A French court has again rejected a lawsuit brought by the Wildenstein family of art dealers against American author Hector Feliciano. In a May 13 decision, a court of appeals in Paris upheld a lower judge's ruling from last year that turned down the Wildensteins' claim for $850,000 in damages from Feliciano. The lawsuit was in response to assertions in Feliciano's 1995 book Le Musee perdu (published in the U.S. in 1997 as The Lost Museum [see A.i.A., Feb. '98]) that during World War II the Wildensteins had dealings in stolen art with the Nazis in occupied France. (The lawsuit also requested that all references to the Wildensteins be removed from future editions of Le Musee perdu.) In addition to alleging commerce in stolen art, Feliciano suggested that a group of valuable illuminated manuscripts still in the Wildensteins' possession rightfully belongs to the heirs of French collector Alphonse Kann.

Part of the Wildensteins' argument was that during the German occupation, the activities of the clan's Paris gallery were guided by a former employee, Roger Duquoy, rather than by Georges Wildenstein. (Under the anti-Semitic regulations of occupied France, the Wildensteins, as Jews, were compelled to relinquish their gallery.) This claim, too, the court rejected, finding that Georges Wildenstein remained in contact with Duquoy throughout the war.
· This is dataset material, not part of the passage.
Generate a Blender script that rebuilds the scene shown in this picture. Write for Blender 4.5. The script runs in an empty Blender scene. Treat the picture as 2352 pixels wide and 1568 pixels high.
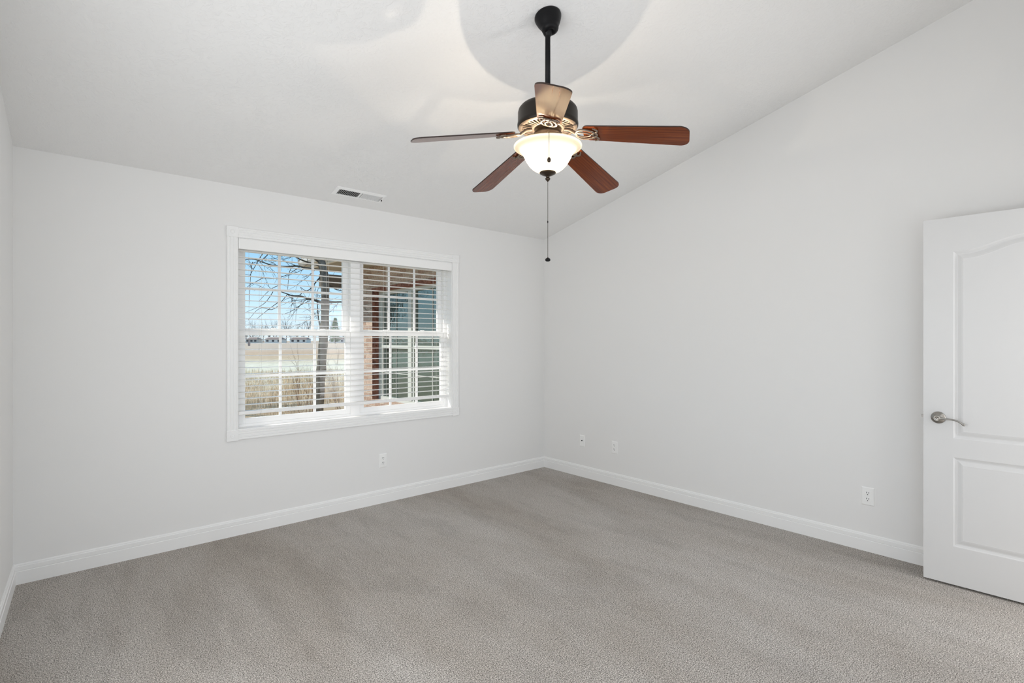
import bpy, math, random
from mathutils import Vector, Matrix

# ------------------------------------------------------------------ camera, sky, sun, large lights, exposure
sc = bpy.context.scene
C = sc.collection
R = math.radians

cam_d = bpy.data.cameras.new('camera')
cam = bpy.data.objects.new('camera', cam_d)
C.objects.link(cam)
cam.location = (0, 0, 1.37)
cam.rotation_euler = (R(90), 0, R(-40.997))
cam_d.sensor_fit = 'HORIZONTAL'
cam_d.sensor_width = 36.0
cam_d.lens = 36.0 * 1196.7 / 2352
cam_d.shift_y = -3.5 / 2352
cam_d.clip_start = 0.02
cam_d.clip_end = 2000
sc.camera = cam

sc.view_settings.view_transform = 'Standard'
sc.view_settings.look = 'None'
sc.view_settings.exposure = 0.0
sc.view_settings.gamma = 1.0
sc.view_settings.use_curve_mapping = False
sc.cycles.use_denoising = True
sc.cycles.max_bounces = 14
sc.cycles.diffuse_bounces = 8
sc.cycles.transparent_max_bounces = 16
sc.cycles.sample_clamp_indirect = 6.0
sc.cycles.caustics_reflective = False
sc.cycles.caustics_refractive = False

w = bpy.data.worlds.new('sky')
sc.world = w
w.use_nodes = True
wn = w.node_tree.nodes
wl = w.node_tree.links
bg = wn['Background']
sky = wn.new('ShaderNodeTexSky')
sky.sky_type = 'NISHITA'
sky.sun_disc = False
sky.sun_elevation = R(48)
sky.sun_rotation = R(305)
sky.air_density = 0.9
sky.dust_density = 0.15
sky.ozone_density = 1.2
skymix = wn.new('ShaderNodeMix')          # thin bright haze over the clear sky
skymix.data_type = 'RGBA'
skymix.inputs[0].default_value = 0.85
wtc = wn.new('ShaderNodeTexCoord')
wsep = wn.new('ShaderNodeSeparateXYZ')
wl.new(wtc.outputs['Generated'], wsep.inputs[0])
wramp = wn.new('ShaderNodeValToRGB')       # pale horizon to blue zenith
for el, (p_, c_) in zip([wramp.color_ramp.elements[0], wramp.color_ramp.elements.new(0.06), wramp.color_ramp.elements.new(0.18), wramp.color_ramp.elements[-1]],
                        ((0.0, (0.70, 0.86, 0.98)), (0.06, (0.54, 0.79, 0.98)), (0.18, (0.27, 0.61, 0.90)), (1.0, (0.12, 0.36, 0.72)))):
    el.position = p_
    el.color = (*c_, 1)
wl.new(wsep.outputs['Z'], wramp.inputs[0])
wgain = wn.new('ShaderNodeVectorMath')
wgain.operation = 'SCALE'
wgain.inputs['Scale'].default_value = 6.6
wl.new(wramp.outputs[0], wgain.inputs[0])
wl.new(wgain.outputs[0], skymix.inputs[7])
wl.new(sky.outputs[0], skymix.inputs[6])
wl.new(skymix.outputs[2], bg.inputs[0])
SKY_STRENGTH = 0.165
bg.inputs[1].default_value = SKY_STRENGTH


def lamp(name, kind, loc, energy, color=(1, 1, 1), rot=(0, 0, 0), size=None, size_y=None, radius=None, parent=None):
    d = bpy.data.lights.new(name, kind)
    d.energy = energy
    d.color = color
    if kind == 'AREA':
        d.shape = 'RECTANGLE'
        d.size = size
        d.size_y = size_y
    if radius is not None:
        d.shadow_soft_size = radius
    o = bpy.data.objects.new(name, d)
    C.objects.link(o)
    o.location = loc
    o.rotation_euler = rot
    if parent:
        o.parent = parent
    return o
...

These recent legal decisions have been welcomed by those involved in the search for art looted by the Nazis, but they have also met with approval from a very different quarter: the notorious British historian David Irving. Recently, Irving lost his own libel suit against an American historian who had accused him of denying the Holocaust. His Web site, called "David Irving's Action Report," has posted Associated Press reports of both Wildenstein-Feliciano decisions. As well as chronicling Irving's legal troubles, the site features stories about other "revisionist" historians, negative reports concerning Israel and the odd bit of bad news involving individual Jews, e.g., "Rabbi's murder trial: A first in U.S. history?" Evidently relishing the fact that a Jewish family of art dealers is under suspicion of having dealings with the Third Reich, an anonymous commentator on the site exults: "Nazis and art dealers: six of one, half a dozen of the other." It's a shame to see a serious legal decision and the historical research behind it put to such uses but, in these days of massive spin and disinformation, perhaps hardly surprising.